Antiacademy English Dictionary

/brag/definition

miércoles, 19 de julio de 2023

/brag/definition

brag

-) Verb.

-) Pronunciation: bræg.

-) Etymology: from Middle English braggen (= to trumpet; boast), from Old French braguer (= to flaunt, brag).

-) Preterite tense: bragged.

-) Preterite participle: bragged.

-) Present participle: bragging.

-) Intransitively: 1Literally: of a trumpet: to be played loudly. (Obsolete acceptation).

-) 2. To be a bragger; to talk boastingly; to refer to oneself, or something related to oneself, in a boasting manner or in a manner intended to excite wonder or envy.

-) Synonyms: to vaunt, boast, swagger; boast.

-) Antonyms: disclaim something, disavow.
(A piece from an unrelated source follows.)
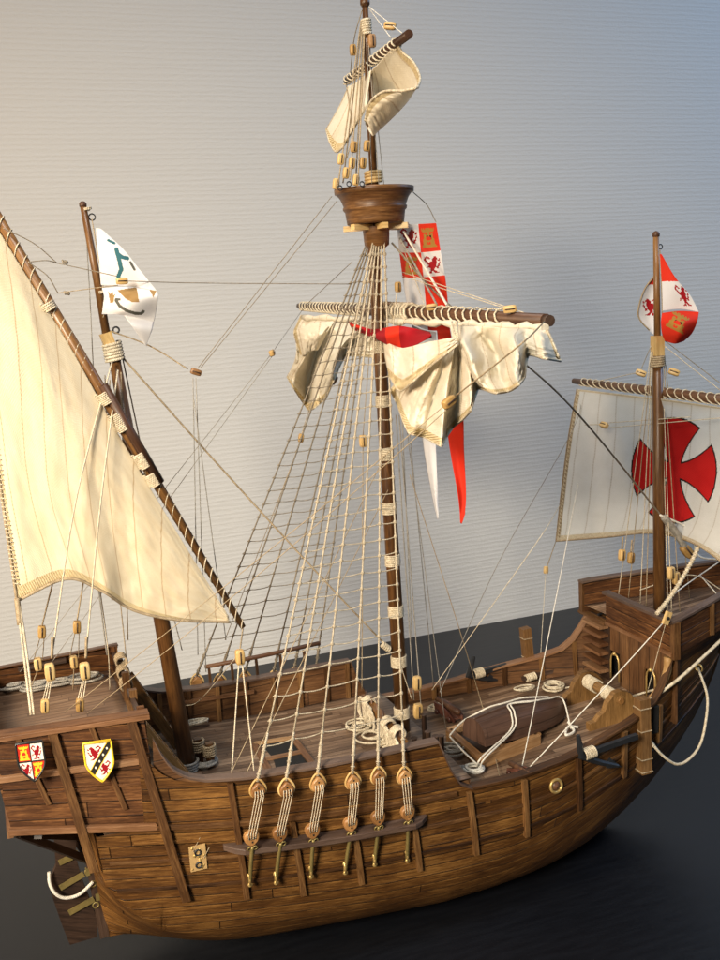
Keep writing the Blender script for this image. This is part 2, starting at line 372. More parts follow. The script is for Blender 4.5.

-) Translation: jactarse de, in Spanish; se vanter, in French; vantarsi, in Italian.

-) With the preposition of (or about) followed either by a noun or a gerund which stand for the subject:

[…] Gumbo, in the inn-kitchen, where the townsfolk drank their mug of ale by the great fire, bragged of his young master's splendid house in Virginia, and of the immense wealth to which he was heir.

Makepeace… The Virginians

He did not brag about his victories.

Thackeray… The Virginians 1859

I later learned that this grasping owner had bragged of making a profit of $98,000 in a single year.

Clifford Beers… A Mind… 1908

[…] he liked to brag about his courage, and how he would do provided he should see a bear.

Graham's Illustrated Magazine, vol. 50

-) With the preposition to + noun of the person to whom the bragger talks:

You bragged to those ladies about our dining-cars.

Howells… Their Silver Wedding Journey

-) Transitively: 1. To assert boastingly; to boast (the direct object is a subordinate clause introduced by that)

[The duke] hath oftentimes bragged openly in parliament that he had made the king yield to this.

George Craik… A pictorial history of England 1841

-) 2. To deceive or impose upon (someone) by boasting. (It is rarely used)

-) 3. Archaic: to boast of (something). 

-) Words derived from the verb BRAGbragger, brag (noun), braggart, braggartly, braggartism, braggartry, braggery, bragging, braggingly, bragless.